The first tourist was an amateur archaeologist named Hiram Bingham III, the U.S. explorer who “discovered” Machu Picchu. Depending on what you read, he either stumbled upon the site with the help of local farmers or hacked it from the jungle with Yankee grit and determination. The quotes around discovered are as loaded with portent as everything associated with Machu Picchu.  Some resent the idea of an American “discovering” a site that was known about by at least a dozen local Peruvians who, living day to day in an area filled with ruined Incan buildings, assumed that there was nothing special about these particular buildings. But when writing bestsellers about his “discovery,” Bingham conveniently left out the names of others who had come upon the site previously, explorers who lacked the sponsorship of National Geographic. And then there’s the matter of the 40,000 artifacts he took to the United States….

Of course, this narrative plays perfectly into the present day, when subsequent foreign tourists enter Peru every day by the thousands to set foot in the ruins, throwing large amounts of money at the Peruvians, who are generally less well off, for this privilege. It’s difficult to fathom the waves of tourists, the tremendous concentration of foreigners, who come from all over the world to stand on top of this particular ridge. Imagine that the United States had no Statue of Liberty or Grand Canyon or Golden Gate Bridge. Imagine that there’s a field in the wilderness of Arizona that’s the only thing that people from all over the world want to see in the United States. And then they want to get out. That’s Machu Picchu in Peru.

The next morning, we gather ourselves blearily and pick at the odd breakfast offered by our hotel: Pieces of fruit, hot water, instant coffee, hard rolls. Then it’s time to race to the bus stop, where tourists line up by the hundreds every morning starting at 3:30 a.m. to be hauled up the Hiram Bingham Highway (actually a narrow road of switchbacks) to Machu Picchu. The bus drivers who make this hair-raising journey countless times a day are among the unsung heroes of this place.

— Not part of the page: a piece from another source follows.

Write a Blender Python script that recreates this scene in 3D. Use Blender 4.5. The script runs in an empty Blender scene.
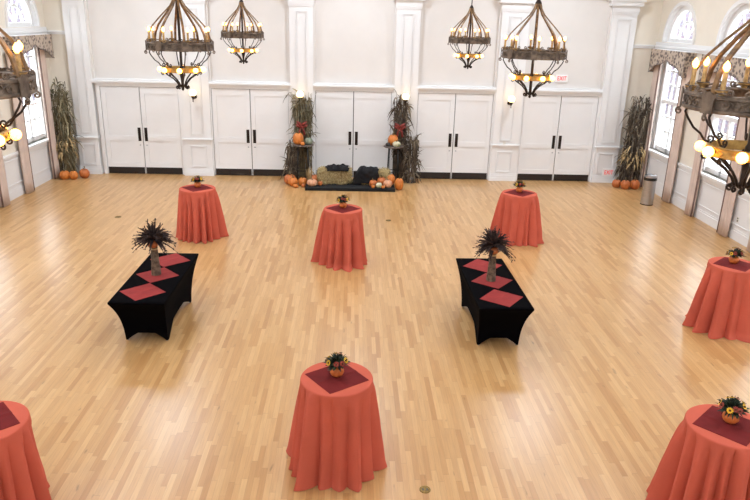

When we visited Machu Picchu the day before, at the end of the afternoon, I hadn’t appreciated how quiet it was among the stone buildings. Morning is the busy time at the ruins, as most tourists leave in the early afternoon to catch the train back to Cuzco and their departing flights. Everywhere we walk this morning we seem to be standing in the way of another tourist or their photo. Khaki-uniformed guards whistle at visitors climbing atop altars to get photos of themselves, grinning maniacally into their phones. In a small meadow near the top of the ruins, llamas graze while tourists walk beside them, craning their necks to get the perfect shot of themselves in the foreground with the llama and Machu Picchu in the background. The kids and I watch in disbelief as a French tourist grabs one llama by its neck to wrestle it into a photo opportunity. Many visitors, seemingly oblivious to their surroundings, bark loudly into their phones. “I won’t pay it!” an old woman shouts in Spanish outside of the Sun Temple. “I won’t pay it!”

Amid all of this, the morning clouds swirl in and out, and the ruins appear and disappear before us, as do its visitors, an eerie vanishing act that reminds me of how long they’ve been sitting on this ridge, oblivious to the centuries, oblivious to us. Before we too are due to leave to make our train, I find a few moments of relative quiet in the Casa del Inca, a beautiful building of seamlessly laid stones, the emperor’s residence when visiting Machu Picchu. There’s actually a pool where the Son of the Sun would bathe himself and a bathroom with the town’s only flushing toilet. I sit on a rock and try to imagine the emperor readying himself for a day of making sacrifices to the various deities that needed appeasement if life on Earth was to continue. The people who made this city believed in magic, and it’s undeniable that something of that magic is still here, for otherwise, why would so many of us go through so much to sit among its stones?

Just before leaving the station, on the train back to Cuzco, a recorded announcement plays in Spanish and English over the PA. It says, “We hope that your visit to Machu Picchu was as magical as you wanted it to be.” Well, yes. And no.